The ultimate guide to the perfect Galentine’s Day

Live your best life


Forget Valentine’s Day and get the huns together for Galentine’s Day, this years definitive V-Day alternative. 

It’s time to indulge in some self care and look out for number one, why spend your day paying homage to someone else when you yourself are this fantastic? Love yourself. This should be your day, no one else’s.

Prosecco and a straw

The day begins here, get a bottle of your Tesco Finest and get mildly para before brunch, a classy and elegant alternative to the rubbery scrambled egg and half arsed love heart toast couples all over the country will be receiving today. Egg in bed is not sexy, nor will it ever be. You are, remember that.

Yes

Perfect the playlist

Channel Bey on her I am…Sasha Fierce vibe. Think Run The World (Girls) and Single Ladies, there’s absolutely no room for Halo or any of her weaker numbers today. What there definitely is room for is the entire Destiny’s Child back catalogue, and all Spice Girls hits circa 1997, particularly Spice Up Your Life. With sass queens like these forming the soundtrack to your Galentine’s Day you’re unable to go far wrong.

You were made for this

Invest in something prestige

In a perfect world would you really even want another Pandora bracelet and 12 plastic roses from the petrol station across the road? Hit the shops, or ASOS next day at the very least and buy something luxe. Ideally fur, sequin based or both, absolutely not suitable for lectures and guaranteed to turn heads. You’re worth it gal. 

Work it

Literally seize the day 

Yes, no one’s denying that The Notebook was peak Ryan Gosling and you should be modelling all future bae’s against that aesthetic, but Jesus God Christ you are better than sitting inside, crying at ridiculous rom-coms and stewing in your own self pity. Do not be conditioned into thinking that is compulsory anti-V Day behaviour because quite honestly, it is anything but. Put your trainers on and make time to do something your busy schedule usually wouldn’t allow for: yoga in the peaks, zorbing, cheese rolling, literally whatever you fancy and the more outlandish the better.

Lush

Make a mood board of the worst Facebook couples

If there’s one thing Valentine’s Day is good for, it’s the atrocious Facebook couples who provide the annual reminder that if they are what love is, you’re more than happy to be single for the rest of your life.
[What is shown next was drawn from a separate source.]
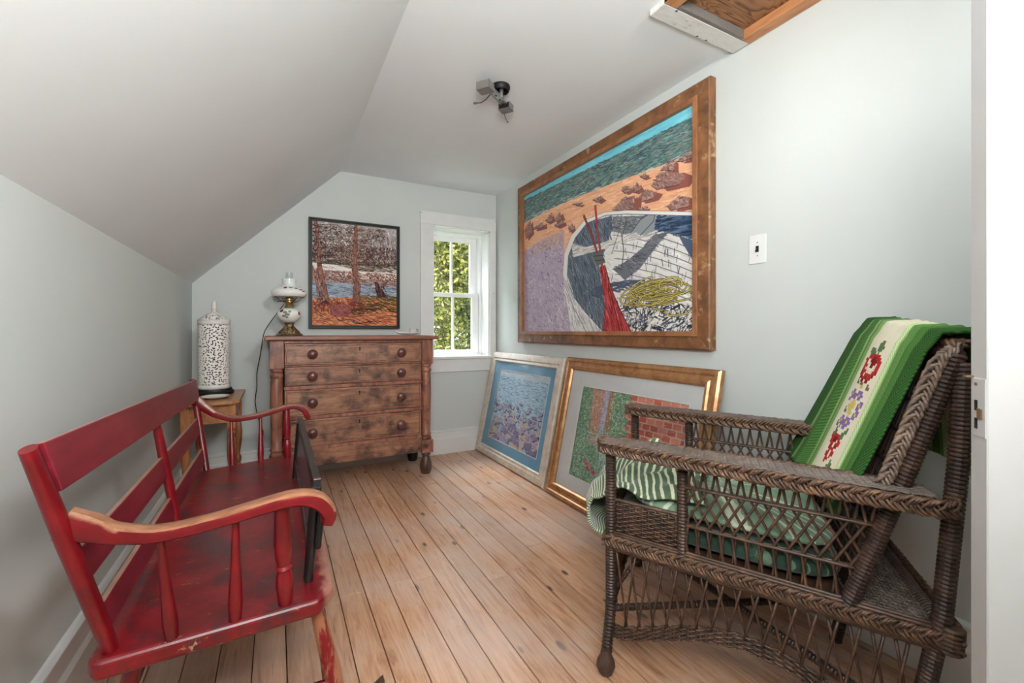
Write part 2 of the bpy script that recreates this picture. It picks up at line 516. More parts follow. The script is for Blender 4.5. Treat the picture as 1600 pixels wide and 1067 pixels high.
def sash(y0, y1, z0, z1, gx0, gx1, gz0, gz1):
    f = MB()
    X0, X1 = fx0 + .004, fx1 - .004
    f.box(X0, gx0, y0, y1, z0, z1); f.box(gx1, X1, y0, y1, z0, z1)
    f.box(gx0, gx1, y0, y1, z0, gz0); f.box(gx0, gx1, y0, y1, gz1, z1)
    so = f.build('sash', M['sash'], wr, bevel=.002)
    xm = (gx0 + gx1) / 2
    B(xm - .009, xm + .009, y0 + .004, y1 - .004, gz0, gz1).build('muntin', M['sash'], so)
    ym = (y0 + y1) / 2
    for xa, xb in ((gx0, xm - .009), (xm + .009, gx1)):
        B(xa, xb, ym - .0015, ym + .0015, gz0, gz1).build('pane', M['glass'], so)
sash(4.055, 4.09, 1.435, 2.012, 1.305, 1.688, 1.470, 1.968)
sash(4.005, 4.045, 0.888, 1.470, 1.300, 1.690, 0.925, 1.432)
for sx, sz in ((1.125, 2.145), (1.842, 2.150), (1.822, 1.46)):
    MB().lathe([(.004, 0), (.003, .002)], (sx, YB - .0235, sz), (0, -1, 0), 8).build('nail_head', M['wirenut'], wr)

# ceiling hatch
ht = thing('attic_hatch', (1.6, .85, ZC), 'plywood attic hatch panel framed by pine and whitewashed boards in the ceiling', 'hatch')
def plywood():
    k = NT('plywood_figure')
    v = k.coords((1, 3.2, 1))
    n0 = k.noise(v, 2.3, 3, 0.5, 0.6)
    mu = k.n('ShaderNodeMath', operation='MULTIPLY'); mu.inputs[1].default_value = 22; k.l(n0, mu.inputs[0])
    fr = k.n('ShaderNodeMath', operation='FRACT'); k.l(mu.outputs[0], fr.inputs[0])
    c = k.ramp(fr.outputs[0], [(0.0, (88, 54, 30)), (0.35, (142, 98, 62)), (0.8, (158, 112, 74)), (1.0, (88, 54, 30))])
    k.color(c); k.set(Roughness=0.6)
    return k.m
M['ply'] = plywood()
M['pine'] = wood('pine_board', (206, 150, 104), (164, 104, 62), (9, 1.3, 9), 4, 0.5)
def whitewash():
    k = NT('chipped_white_board')
    n = k.noise(k.coords((2, 6, 2)), 8, 6, 0.75)
    c = k.ramp(n, [(0.33, (140, 136, 130)), (0.40, (206, 205, 200)), (0.7, (222, 221, 218))])
    vo = k.n('ShaderNodeTexVoronoi'); vo.inputs['Scale'].default_value = 16; k.l(k.coords(), vo.inputs['Vector'])
    kn = k.ramp(vo.outputs['Distance'], [(0.10, (1, 1, 1, 1)), (0.15, (0, 0, 0, 1))])
    k.color(k.mix(kn, c, (60, 58, 56))); k.set(Roughness=0.6)
    return k.m
M['whitewash'] = whitewash()
B(HX0 - .03, HX1 + .03, HY0, HY1 + .02, ZC + .016, ZC + .03).build('hatch_panel', M['ply'], ht)
B(1.335, 1.855, 1.245, 1.322, ZC - .022, ZC + .002).build('frame_board', M['whitewash'], ht, bevel=.002, label='whitewashed board with chips and nail holes')
B(1.335, 1.815, 1.230, 1.246, ZC - .021, ZC + .016).build('hatch_stop', M['wirenut'], ht)
B(1.335, 1.40, HY0 - .05, 1.244, ZC - .022, ZC + .034).build('frame_board', M['pine'], ht, bevel=.002, label='bare pine board')
B(1.800, 1.857, HY0 - .05, 1.244, ZC - .022, ZC + .034).build('frame_board', M['pine'], ht, bevel=.002, label='bare pine board along the wall')

# door, standing ajar beside the camera
A_ = Vector((.865, .248, 0)); ab = Vector((.0154 * .276 - .0347 * .961, -.0154 * .961 - .0347 * .276, 0)); Bp = A_ + ab
fd = Vector((.642, -.766, 0))
door = bpy.data.objects.new('door_1', None); COL.objects.link(door); door.location = A_; door['_o'] = A_.copy(); door['kind'] = 'structure'
def dz(p, z): return Vector((p.x, p.y, z))
MB().hexa([dz(A_, .01), dz(Bp, .01), dz(Bp + fd * .76, .01), dz(A_ + fd * .76, .01)], [dz(A_, 2.03), dz(Bp, 2.03), dz(Bp + fd * .76, 2.03), dz(A_ + fd * .76, 2.03)]).build('door_leaf', M['door'], door, bevel=.0015, seg=1)
# mortise lock face let into the edge
e = (Bp - A_).normalized(); on = -fd
def edge_box(t0, t1, z0, z1, d0, d1, name, mat, **kw):
    q = [A_ + e * t0 + on * d0, A_ + e * t1 + on * d0, A_ + e * t1 + on * d1, A_ + e * t0 + on * d1]
    return MB().hexa([dz(p, z0) for p in q], [dz(p, z1) for p in q]).build(name, mat, door, **kw)
zc = lambda py: 1.1 - (py - 518) * .615 / 692
lp = edge_box(.008, .036, zc(680), zc(590), -.002, .0012, 'lock_plate', M['door'], bevel=.0006, seg=1)
for za, zb, m in ((597, 601, M['brass']), (624, 640, M['blackiron']), (652, 668, M['blackiron'])):
    edge_box(.013, .019, zc(zb), zc(za), .0011, .002, 'keyhole_slot', m)
edge_box(.020, .030, zc(652), zc(636), .001, .003, 'latch_bolt', M['brass'], bevel=.0005)
edge_box(.0005, .008, zc(590), zc(587), .0, .009, 'latch_pin', M['brass'])

# light switch
sw = thing('light_switch', (XR, 1.205, 1.397), 'white toggle light switch plate with black toggle on the right wall', 'light switch')
B(XR - .006, XR, 1.166, 1.245, 1.397, 1.522).build('cover_plate', M['trim'], sw, bevel=.003)
B(XR - .0068, XR - .0055, 1.198, 1.212, 1.447, 1.474).build('toggle_slot', M['black'], sw)
MB().hexa([(XR - .006, 1.201, 1.449), (XR - .006, 1.209, 1.449), (XR - .018, 1.208, 1.448), (XR - .018, 1.202, 1.448)], [(XR - .006, 1.201, 1.464), (XR - .006, 1.209, 1.464), (XR - .018, 1.208, 1.455), (XR - .018, 1.202, 1.455)]).build('toggle', M['black'], sw, bevel=.001)
for z in (1.431, 1.489):
    MB().lathe([(.003, 0), (.002, .0012)], (XR - .006, 1.205, z), (-1, 0, 0), 8).build('screw', M['wirenut'], sw)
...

Millions of girls out there are having to spend their V day mornings perfecting the obligatory novellas to their ‘gorgeous boyfriend’, thanking him for his uninspiring gifts and continued love and support as he lays next to them with his back turned playing Fifa. Guaranteed, those with the most ostentatious displays of affection  on social media have the most to prove today. 

Ew

Put your entire face in a pizza

Aim to increase your BMI by at least 4 point this G Day, because Kate Moss committed actual perjury to the whole of womankind when she said nothing taste as good as skinny feels. There’s a whole world of foods that can make you feel significantly happier than being thin ever could, and pizza in particular is the big cheesy cuddle you deserve.

Don’t fight it

Just remember you’re a solid 10

And you obviously don’t need anyone else or any calendar day to remind you of that.